Reproduce only the lines of the material below that start at the line containing "Keep writing the" and stop at the line containing "tt.l.new(col, bg.inputs[0]); bg.inputs[1].default_value". Keep both end lines.

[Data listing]
## start
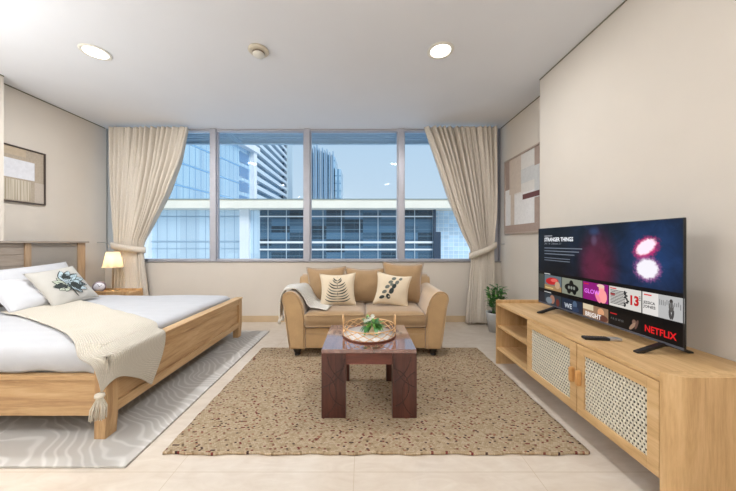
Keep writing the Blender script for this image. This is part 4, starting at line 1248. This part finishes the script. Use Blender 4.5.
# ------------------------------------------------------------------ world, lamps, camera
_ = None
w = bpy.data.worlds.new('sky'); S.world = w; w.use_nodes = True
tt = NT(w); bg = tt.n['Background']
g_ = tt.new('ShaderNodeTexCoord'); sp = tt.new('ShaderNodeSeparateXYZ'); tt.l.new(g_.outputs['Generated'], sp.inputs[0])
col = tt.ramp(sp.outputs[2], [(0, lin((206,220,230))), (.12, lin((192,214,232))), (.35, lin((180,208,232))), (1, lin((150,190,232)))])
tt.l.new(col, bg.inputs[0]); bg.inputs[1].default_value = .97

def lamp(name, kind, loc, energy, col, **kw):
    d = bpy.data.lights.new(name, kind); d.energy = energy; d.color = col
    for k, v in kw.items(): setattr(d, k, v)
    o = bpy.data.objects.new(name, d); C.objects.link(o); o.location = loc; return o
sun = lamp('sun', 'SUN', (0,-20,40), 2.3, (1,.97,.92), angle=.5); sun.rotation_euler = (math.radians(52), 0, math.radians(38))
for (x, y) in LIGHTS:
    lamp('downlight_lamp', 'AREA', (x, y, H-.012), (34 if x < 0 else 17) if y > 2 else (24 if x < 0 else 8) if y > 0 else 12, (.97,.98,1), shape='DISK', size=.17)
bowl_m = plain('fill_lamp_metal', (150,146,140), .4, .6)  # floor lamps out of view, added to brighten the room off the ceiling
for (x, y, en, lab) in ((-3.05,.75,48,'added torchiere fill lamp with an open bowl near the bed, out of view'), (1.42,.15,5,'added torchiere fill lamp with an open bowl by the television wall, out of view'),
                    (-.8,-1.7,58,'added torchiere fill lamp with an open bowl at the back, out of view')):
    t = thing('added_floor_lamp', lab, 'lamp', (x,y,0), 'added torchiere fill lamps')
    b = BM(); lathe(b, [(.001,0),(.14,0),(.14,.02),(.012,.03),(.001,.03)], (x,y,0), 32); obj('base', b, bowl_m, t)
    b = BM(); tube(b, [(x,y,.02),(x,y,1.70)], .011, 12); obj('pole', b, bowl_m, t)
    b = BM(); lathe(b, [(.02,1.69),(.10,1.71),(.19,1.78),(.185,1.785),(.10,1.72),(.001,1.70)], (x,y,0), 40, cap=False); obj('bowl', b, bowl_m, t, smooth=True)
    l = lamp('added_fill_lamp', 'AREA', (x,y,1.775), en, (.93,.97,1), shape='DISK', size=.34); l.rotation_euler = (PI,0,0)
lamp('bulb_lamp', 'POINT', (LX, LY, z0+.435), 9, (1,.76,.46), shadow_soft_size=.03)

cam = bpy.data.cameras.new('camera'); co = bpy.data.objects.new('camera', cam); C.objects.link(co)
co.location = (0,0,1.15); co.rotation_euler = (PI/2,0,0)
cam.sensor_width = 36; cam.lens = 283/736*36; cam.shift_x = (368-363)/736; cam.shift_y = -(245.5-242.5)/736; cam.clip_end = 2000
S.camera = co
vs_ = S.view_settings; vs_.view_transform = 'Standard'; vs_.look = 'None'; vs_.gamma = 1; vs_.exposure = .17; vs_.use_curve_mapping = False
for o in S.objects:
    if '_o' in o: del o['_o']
## end
## start
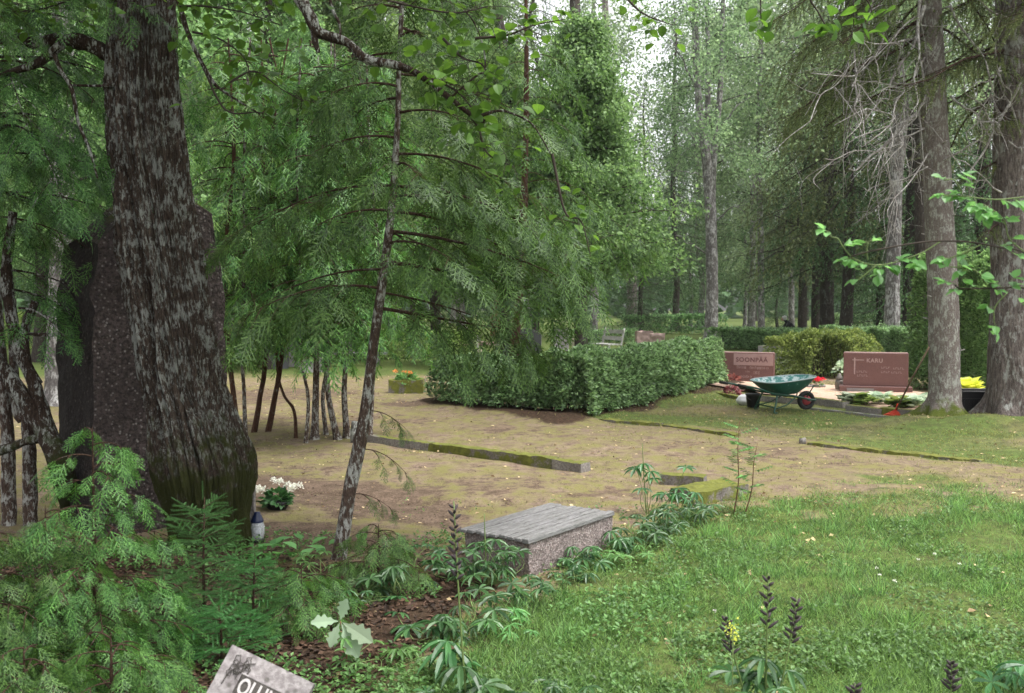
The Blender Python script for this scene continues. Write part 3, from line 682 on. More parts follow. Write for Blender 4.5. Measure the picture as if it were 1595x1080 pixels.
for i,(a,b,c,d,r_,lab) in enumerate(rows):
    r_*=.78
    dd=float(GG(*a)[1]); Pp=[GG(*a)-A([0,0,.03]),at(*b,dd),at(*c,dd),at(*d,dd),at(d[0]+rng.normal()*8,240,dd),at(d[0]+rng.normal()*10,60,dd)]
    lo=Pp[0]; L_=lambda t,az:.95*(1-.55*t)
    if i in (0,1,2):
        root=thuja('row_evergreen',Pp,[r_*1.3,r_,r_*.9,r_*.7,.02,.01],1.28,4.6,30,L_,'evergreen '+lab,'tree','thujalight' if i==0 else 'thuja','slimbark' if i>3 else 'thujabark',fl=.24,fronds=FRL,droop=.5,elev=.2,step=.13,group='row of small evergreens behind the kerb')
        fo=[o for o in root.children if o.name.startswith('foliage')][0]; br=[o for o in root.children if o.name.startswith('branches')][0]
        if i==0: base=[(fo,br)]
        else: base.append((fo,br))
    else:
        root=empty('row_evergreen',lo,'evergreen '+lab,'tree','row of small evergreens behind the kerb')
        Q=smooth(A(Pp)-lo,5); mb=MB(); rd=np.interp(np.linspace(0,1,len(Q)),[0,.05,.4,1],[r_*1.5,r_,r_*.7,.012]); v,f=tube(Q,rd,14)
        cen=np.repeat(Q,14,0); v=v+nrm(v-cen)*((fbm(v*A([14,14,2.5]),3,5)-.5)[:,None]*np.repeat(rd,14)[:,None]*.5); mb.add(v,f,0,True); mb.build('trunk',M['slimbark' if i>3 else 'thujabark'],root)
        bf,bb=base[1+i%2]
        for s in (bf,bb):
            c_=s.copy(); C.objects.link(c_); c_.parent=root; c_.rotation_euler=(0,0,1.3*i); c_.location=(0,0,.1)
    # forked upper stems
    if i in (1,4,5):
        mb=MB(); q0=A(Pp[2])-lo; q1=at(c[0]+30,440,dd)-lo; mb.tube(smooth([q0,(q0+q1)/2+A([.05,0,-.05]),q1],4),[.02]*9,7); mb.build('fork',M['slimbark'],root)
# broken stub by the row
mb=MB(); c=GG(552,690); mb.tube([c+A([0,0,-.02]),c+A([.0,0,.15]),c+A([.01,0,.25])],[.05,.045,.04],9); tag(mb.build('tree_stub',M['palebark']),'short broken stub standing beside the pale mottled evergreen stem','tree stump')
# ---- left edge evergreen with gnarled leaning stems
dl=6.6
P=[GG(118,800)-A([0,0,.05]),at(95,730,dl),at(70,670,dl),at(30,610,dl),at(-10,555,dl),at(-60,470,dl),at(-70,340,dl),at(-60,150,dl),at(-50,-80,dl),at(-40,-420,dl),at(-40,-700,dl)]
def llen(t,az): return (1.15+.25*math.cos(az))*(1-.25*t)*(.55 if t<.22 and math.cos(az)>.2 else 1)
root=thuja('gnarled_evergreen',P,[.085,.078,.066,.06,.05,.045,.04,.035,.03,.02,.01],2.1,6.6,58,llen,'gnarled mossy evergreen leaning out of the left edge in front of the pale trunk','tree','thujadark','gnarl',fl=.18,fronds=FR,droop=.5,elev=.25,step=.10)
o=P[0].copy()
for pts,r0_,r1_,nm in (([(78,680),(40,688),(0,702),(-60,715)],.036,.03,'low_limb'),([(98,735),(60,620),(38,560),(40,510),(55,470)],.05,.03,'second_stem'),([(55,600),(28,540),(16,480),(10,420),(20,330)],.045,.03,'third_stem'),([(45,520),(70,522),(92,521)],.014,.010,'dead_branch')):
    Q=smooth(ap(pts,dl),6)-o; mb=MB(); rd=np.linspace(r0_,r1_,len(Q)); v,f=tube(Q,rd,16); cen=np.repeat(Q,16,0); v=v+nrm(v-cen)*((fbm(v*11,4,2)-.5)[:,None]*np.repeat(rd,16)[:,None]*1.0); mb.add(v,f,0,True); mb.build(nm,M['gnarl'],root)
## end
Output for this exercise:
Keep writing the Blender script for this image. This is part 4, starting at line 1248. This part finishes the script. Use Blender 4.5.
# ------------------------------------------------------------------ world, lamps, camera
_ = None
w = bpy.data.worlds.new('sky'); S.world = w; w.use_nodes = True
tt = NT(w); bg = tt.n['Background']
g_ = tt.new('ShaderNodeTexCoord'); sp = tt.new('ShaderNodeSeparateXYZ'); tt.l.new(g_.outputs['Generated'], sp.inputs[0])
col = tt.ramp(sp.outputs[2], [(0, lin((206,220,230))), (.12, lin((192,214,232))), (.35, lin((180,208,232))), (1, lin((150,190,232)))])
tt.l.new(col, bg.inputs[0]); bg.inputs[1].default_value = .97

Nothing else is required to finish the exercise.